Arabs in Jerusalem Suffer Identity Crisis


Mustafa Diab, born and raised in East Jerusalem, went to the Israeli Interior Ministry seeking residency papers for his Jordanian wife and nine children. But instead of granting permits, an official there seized the identity card that allows Diab to live in Jerusalem and gave the Palestinian truck driver 15 days to leave the country.

Two months later, Diab’s 11-year-old daughter died, and his request for a death certificate to bury her in the family plot in Jerusalem was denied. No longer a legal resident, Diab had no rights in Jerusalem, the Israeli authorities told him.

“I am destroyed,” Diab said. “How can I describe it? They kicked me out of my homeland, and I cannot do anything about it.”


Despite Prime Minister Benjamin Netanyahu’s public vows to rectify the problem, Palestinian human rights activists assert that Israel is accelerating the confiscation of identity cards from Palestinian residents of Jerusalem, stripping them of the right to live in the disputed city.

Palestinians charge the Israeli government is trying to reduce the Arab population of East Jerusalem in advance of negotiations over control of the Holy City and other key issues.

“They want to change the balance between Jews and Arabs and say there are no Palestinians in Jerusalem,” said human rights attorney Ahmed Rwaidy of the Arab Thought Forum in the Palestinian town of El Ram. “This is ‘ethnic cleansing,’ the same as in Bosnia.”

The Interior Ministry responded that it is simply enforcing long-standing residency requirements.
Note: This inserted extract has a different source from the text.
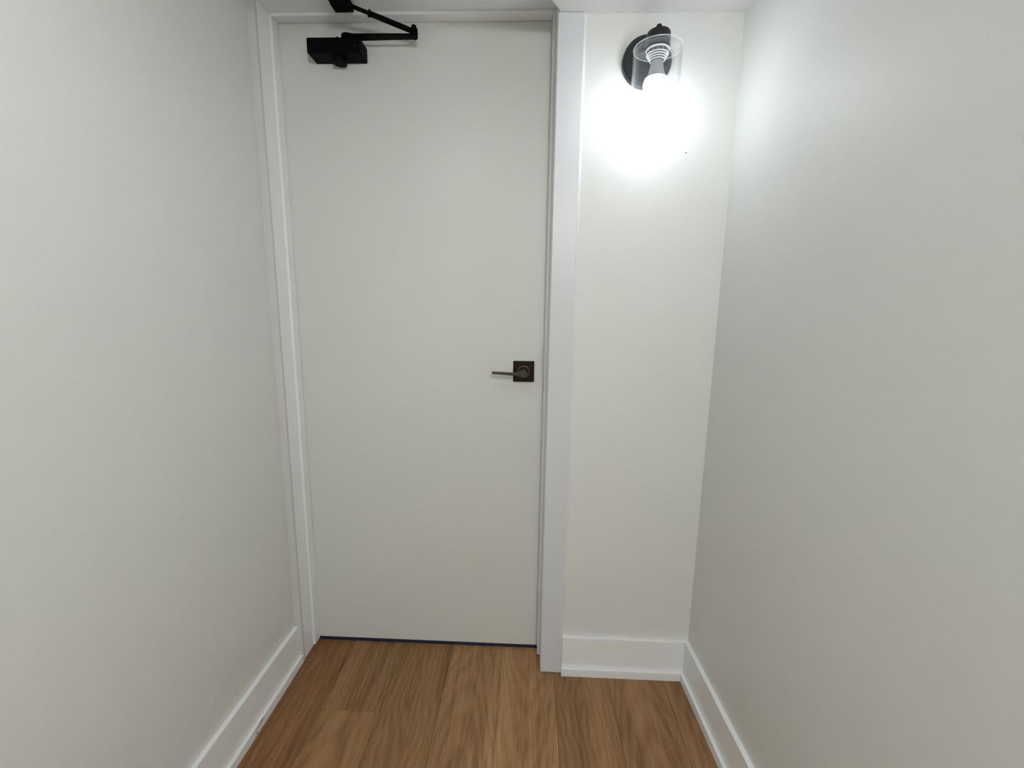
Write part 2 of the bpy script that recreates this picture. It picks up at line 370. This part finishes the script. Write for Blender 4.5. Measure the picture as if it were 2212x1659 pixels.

Anyone who has lived in Israel without interruption may continue to do so with all entitlements, ministry spokeswoman Tova Elinson said.

But, she added, the law states that anyone who lives abroad for seven years, or who receives a permanent residency permit or passport from another country, has moved his or her “center of life” and therefore is no longer a resident of Israel.

Most of the approximately 160,000 Palestinian residents of East Jerusalem have refused to take Israeli citizenship. The Palestinians want East Jerusalem as the capital of an independent state.


Palestinians are incensed that they are treated as foreigners in the land where they were born--in many cases before Israel captured East Jerusalem in the 1967 Mideast War. They say successive Israeli governments have forced them to live outside the city by restricting housing construction in traditionally Arab East Jerusalem and refusing to allow their West Bank and Jordanian spouses to move there.

Moreover, they say, Israel recognized their status as Jerusalem residents for decades even if they studied or worked abroad, as long as they kept their identity documents current.

Diab, who lived in Jordan for many years, renewed his without problems in July 1994.

The seizing of identity cards began in late 1995 and has been increasing ever since. The Interior Ministry acknowledges that it has withdrawn 1,047 cards from Palestinians in the past 18 months and that 402 other cases are pending. The U.S. Consulate knows of 110 Palestinians with American passports who either had their Jerusalem IDs revoked or have been told that they will be taken.

“Our concern is that the law hasn’t been applied this way before,” a U.S. consular officer said. “And seemingly it is only applied to Palestinians. . . . There are no cases of Jews [losing residency].”


Palestinians are rendered stateless when their cards are seized. The Palestinian Authority will not give them a passport because they are Jerusalemites. But without an ID, they cannot legally live in Jerusalem, work, receive Israeli health insurance or travel.

This situation forced Diab to move his family into the one-room basement of his father’s home in a Palestinian village outside Jerusalem.


“I cannot earn a living and support my kids,” Diab said. “I am in despair.”